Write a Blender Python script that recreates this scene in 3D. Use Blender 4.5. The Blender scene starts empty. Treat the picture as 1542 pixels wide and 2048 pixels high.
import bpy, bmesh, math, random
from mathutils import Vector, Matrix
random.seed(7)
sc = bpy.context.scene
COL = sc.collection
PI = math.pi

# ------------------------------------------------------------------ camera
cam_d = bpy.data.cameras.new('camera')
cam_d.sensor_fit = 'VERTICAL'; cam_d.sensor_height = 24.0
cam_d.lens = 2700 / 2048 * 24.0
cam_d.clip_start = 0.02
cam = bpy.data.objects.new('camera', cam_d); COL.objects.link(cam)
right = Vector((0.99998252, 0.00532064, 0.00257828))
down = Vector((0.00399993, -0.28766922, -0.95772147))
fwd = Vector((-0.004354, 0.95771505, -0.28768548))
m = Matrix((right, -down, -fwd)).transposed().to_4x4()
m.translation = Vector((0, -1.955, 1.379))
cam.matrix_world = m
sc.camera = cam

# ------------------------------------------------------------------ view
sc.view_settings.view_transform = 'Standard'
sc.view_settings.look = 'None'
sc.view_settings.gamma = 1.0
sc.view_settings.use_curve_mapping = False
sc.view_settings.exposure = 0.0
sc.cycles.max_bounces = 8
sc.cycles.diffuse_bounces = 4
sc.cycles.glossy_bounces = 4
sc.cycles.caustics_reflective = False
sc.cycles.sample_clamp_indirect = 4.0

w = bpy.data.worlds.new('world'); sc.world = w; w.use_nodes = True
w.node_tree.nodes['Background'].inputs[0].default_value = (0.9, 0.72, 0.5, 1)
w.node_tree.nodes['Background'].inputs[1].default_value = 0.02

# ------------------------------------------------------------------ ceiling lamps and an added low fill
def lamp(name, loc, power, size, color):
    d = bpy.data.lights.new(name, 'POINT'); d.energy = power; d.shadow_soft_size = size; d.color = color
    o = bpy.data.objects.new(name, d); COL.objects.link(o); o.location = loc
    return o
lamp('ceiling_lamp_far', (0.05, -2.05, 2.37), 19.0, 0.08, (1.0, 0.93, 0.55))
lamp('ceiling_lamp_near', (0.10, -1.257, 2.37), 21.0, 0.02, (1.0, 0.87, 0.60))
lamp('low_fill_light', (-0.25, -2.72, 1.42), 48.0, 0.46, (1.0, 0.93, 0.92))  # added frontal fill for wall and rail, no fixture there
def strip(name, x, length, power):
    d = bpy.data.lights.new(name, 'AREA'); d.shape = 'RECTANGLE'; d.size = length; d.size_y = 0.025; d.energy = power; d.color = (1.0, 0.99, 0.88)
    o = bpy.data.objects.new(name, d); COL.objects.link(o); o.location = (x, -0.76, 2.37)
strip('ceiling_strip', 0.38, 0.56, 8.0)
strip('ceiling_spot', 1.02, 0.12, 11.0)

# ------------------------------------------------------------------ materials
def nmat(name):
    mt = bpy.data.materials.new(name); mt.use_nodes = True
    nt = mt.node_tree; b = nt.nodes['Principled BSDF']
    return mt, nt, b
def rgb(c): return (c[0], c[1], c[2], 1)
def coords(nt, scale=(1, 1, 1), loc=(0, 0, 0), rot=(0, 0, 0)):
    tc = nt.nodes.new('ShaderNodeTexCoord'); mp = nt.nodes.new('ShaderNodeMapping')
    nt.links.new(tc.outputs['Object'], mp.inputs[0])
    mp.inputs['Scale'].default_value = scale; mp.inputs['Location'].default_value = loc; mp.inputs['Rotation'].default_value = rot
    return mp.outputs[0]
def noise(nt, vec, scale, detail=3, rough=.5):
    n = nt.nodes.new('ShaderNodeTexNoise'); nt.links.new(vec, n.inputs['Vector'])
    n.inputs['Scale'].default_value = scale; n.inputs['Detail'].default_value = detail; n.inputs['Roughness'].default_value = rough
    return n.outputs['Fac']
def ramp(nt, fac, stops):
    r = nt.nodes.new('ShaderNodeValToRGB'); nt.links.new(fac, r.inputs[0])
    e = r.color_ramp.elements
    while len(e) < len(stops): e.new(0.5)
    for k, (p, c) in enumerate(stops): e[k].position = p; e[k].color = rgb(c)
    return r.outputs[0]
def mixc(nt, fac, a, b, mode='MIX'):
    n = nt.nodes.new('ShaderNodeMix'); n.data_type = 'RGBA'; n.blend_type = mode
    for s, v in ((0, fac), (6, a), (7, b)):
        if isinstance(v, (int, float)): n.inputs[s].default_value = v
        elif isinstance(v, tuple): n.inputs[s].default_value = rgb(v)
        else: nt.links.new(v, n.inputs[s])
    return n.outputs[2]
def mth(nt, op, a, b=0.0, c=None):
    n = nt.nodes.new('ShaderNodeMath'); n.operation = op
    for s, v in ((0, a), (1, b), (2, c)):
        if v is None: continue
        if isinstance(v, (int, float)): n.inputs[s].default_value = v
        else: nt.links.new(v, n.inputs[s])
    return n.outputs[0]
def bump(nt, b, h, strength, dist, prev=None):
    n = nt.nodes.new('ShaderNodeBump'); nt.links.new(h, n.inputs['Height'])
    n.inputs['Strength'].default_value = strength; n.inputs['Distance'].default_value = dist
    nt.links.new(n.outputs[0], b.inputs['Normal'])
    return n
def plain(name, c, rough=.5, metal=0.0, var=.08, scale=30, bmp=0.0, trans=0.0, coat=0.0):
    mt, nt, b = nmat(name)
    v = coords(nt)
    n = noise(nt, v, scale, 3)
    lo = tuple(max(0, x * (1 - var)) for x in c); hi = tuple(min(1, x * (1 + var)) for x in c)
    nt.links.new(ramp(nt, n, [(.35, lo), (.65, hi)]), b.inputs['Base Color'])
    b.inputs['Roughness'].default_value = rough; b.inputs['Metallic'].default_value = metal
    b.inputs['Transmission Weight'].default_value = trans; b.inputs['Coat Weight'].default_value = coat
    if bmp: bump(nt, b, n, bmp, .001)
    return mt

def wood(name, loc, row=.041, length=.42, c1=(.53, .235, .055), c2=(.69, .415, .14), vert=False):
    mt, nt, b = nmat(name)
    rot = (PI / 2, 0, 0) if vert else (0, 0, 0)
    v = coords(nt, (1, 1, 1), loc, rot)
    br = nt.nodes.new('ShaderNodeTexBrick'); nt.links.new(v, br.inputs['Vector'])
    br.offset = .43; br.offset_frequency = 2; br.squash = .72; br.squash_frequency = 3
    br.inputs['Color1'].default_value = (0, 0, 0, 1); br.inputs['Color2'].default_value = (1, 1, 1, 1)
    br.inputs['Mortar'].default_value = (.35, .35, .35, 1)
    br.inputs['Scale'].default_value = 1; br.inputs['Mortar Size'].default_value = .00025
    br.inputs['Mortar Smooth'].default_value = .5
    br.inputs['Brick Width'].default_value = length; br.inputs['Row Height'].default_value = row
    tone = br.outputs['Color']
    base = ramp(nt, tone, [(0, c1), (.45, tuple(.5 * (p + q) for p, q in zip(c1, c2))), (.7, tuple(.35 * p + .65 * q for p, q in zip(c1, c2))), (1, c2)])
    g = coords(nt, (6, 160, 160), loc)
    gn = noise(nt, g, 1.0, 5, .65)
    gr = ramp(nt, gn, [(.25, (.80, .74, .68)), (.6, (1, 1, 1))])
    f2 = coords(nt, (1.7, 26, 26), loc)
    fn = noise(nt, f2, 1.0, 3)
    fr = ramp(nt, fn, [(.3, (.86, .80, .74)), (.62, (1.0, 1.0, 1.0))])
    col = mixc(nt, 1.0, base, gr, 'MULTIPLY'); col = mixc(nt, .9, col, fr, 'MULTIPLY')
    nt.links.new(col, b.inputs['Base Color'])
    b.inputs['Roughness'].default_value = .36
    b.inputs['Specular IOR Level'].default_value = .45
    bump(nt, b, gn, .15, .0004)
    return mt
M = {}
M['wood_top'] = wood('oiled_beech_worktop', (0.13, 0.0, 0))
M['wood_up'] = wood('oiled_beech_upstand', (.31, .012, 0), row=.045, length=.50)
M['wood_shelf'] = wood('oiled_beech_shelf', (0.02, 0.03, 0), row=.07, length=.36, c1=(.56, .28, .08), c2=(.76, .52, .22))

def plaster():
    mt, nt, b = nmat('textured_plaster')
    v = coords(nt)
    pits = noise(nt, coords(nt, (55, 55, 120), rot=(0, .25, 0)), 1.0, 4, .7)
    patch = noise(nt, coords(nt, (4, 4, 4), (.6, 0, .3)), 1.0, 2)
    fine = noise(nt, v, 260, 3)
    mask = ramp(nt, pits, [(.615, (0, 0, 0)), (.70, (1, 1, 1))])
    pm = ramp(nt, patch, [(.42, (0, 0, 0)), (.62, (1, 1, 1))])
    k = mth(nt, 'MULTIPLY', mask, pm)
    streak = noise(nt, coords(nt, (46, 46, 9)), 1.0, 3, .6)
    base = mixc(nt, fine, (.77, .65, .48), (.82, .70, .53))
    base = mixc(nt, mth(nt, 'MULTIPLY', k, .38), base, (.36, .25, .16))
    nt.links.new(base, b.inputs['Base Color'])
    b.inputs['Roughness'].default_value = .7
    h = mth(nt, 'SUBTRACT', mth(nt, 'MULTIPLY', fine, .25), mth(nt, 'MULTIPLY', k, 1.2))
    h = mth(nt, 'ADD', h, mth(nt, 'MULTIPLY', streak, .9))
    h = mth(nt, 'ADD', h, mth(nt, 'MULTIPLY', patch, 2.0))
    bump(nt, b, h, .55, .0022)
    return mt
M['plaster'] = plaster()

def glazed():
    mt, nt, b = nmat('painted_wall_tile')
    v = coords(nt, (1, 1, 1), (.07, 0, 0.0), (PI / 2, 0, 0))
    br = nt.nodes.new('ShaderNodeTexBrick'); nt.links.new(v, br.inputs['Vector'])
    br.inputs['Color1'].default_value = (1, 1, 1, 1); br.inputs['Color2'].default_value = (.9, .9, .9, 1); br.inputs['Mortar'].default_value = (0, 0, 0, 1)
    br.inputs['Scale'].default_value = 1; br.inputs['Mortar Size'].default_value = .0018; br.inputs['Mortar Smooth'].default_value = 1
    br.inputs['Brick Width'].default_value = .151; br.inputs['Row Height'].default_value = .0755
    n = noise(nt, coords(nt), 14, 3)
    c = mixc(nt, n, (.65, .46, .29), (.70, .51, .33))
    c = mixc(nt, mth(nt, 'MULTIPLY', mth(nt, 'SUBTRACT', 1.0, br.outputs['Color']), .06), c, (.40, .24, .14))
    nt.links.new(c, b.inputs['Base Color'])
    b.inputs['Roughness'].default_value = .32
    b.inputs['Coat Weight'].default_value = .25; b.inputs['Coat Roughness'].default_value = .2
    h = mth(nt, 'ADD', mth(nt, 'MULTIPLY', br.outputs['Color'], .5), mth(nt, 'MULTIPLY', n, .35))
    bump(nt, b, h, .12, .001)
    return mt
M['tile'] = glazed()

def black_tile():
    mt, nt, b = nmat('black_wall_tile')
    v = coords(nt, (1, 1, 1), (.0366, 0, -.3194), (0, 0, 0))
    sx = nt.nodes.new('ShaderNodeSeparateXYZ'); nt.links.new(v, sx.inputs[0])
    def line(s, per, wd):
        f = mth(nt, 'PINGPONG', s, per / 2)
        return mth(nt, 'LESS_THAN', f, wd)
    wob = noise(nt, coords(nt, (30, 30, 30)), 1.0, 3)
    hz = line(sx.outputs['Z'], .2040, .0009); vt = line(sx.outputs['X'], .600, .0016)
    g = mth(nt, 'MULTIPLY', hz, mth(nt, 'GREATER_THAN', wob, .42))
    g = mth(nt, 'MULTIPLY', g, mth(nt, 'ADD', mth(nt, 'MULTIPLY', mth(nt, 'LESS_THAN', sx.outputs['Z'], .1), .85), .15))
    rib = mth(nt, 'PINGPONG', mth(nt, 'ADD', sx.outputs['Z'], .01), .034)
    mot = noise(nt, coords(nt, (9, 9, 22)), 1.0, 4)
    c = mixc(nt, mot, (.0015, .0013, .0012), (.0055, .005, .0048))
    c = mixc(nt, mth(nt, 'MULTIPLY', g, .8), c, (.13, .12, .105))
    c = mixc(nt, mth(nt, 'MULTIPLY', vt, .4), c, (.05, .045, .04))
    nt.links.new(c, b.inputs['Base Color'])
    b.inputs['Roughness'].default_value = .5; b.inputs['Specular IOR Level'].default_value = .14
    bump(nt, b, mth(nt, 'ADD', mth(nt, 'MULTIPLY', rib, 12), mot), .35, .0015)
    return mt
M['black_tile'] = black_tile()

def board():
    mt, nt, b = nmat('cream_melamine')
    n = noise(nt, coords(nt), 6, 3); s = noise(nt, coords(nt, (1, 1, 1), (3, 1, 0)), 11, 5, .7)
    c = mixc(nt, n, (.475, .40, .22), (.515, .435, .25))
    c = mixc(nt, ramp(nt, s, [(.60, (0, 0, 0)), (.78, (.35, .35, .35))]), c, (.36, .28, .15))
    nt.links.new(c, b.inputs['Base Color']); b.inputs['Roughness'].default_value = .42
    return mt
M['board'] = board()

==

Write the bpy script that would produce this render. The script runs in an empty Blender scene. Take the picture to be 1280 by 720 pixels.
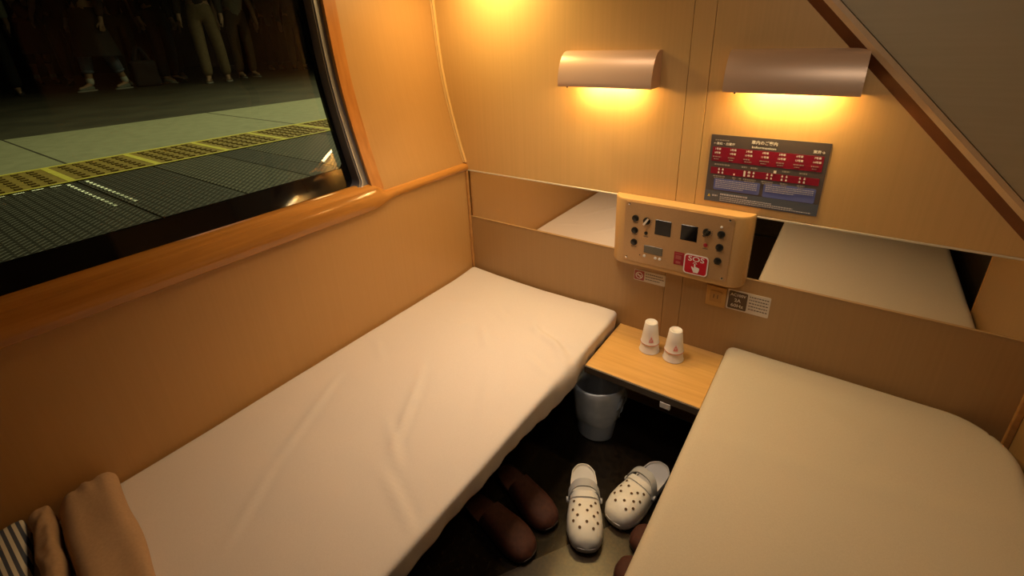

** REQUIREMENT **
Each line from the line containing "Write a Blender" through the line containing "w.node_tree.nodes['Background'].inputs[1].default_value = 0.02" is to be transcribed exactly, and no other line.

** SOLUTION TO THIS TASK **
Write a Blender Python script that recreates this scene in 3D. Use Blender 4.5. The Blender scene starts empty. Treat the picture as 1542 pixels wide and 2048 pixels high.
import bpy, bmesh, math, random
from mathutils import Vector, Matrix
random.seed(7)
sc = bpy.context.scene
COL = sc.collection
PI = math.pi

# ------------------------------------------------------------------ camera
cam_d = bpy.data.cameras.new('camera')
cam_d.sensor_fit = 'VERTICAL'; cam_d.sensor_height = 24.0
cam_d.lens = 2700 / 2048 * 24.0
cam_d.clip_start = 0.02
cam = bpy.data.objects.new('camera', cam_d); COL.objects.link(cam)
right = Vector((0.99998252, 0.00532064, 0.00257828))
down = Vector((0.00399993, -0.28766922, -0.95772147))
fwd = Vector((-0.004354, 0.95771505, -0.28768548))
m = Matrix((right, -down, -fwd)).transposed().to_4x4()
m.translation = Vector((0, -1.955, 1.379))
cam.matrix_world = m
sc.camera = cam

# ------------------------------------------------------------------ view
sc.view_settings.view_transform = 'Standard'
sc.view_settings.look = 'None'
sc.view_settings.gamma = 1.0
sc.view_settings.use_curve_mapping = False
sc.view_settings.exposure = 0.0
sc.cycles.max_bounces = 8
sc.cycles.diffuse_bounces = 4
sc.cycles.glossy_bounces = 4
sc.cycles.caustics_reflective = False
sc.cycles.sample_clamp_indirect = 4.0

w = bpy.data.worlds.new('world'); sc.world = w; w.use_nodes = True
w.node_tree.nodes['Background'].inputs[0].default_value = (0.9, 0.72, 0.5, 1)
w.node_tree.nodes['Background'].inputs[1].default_value = 0.02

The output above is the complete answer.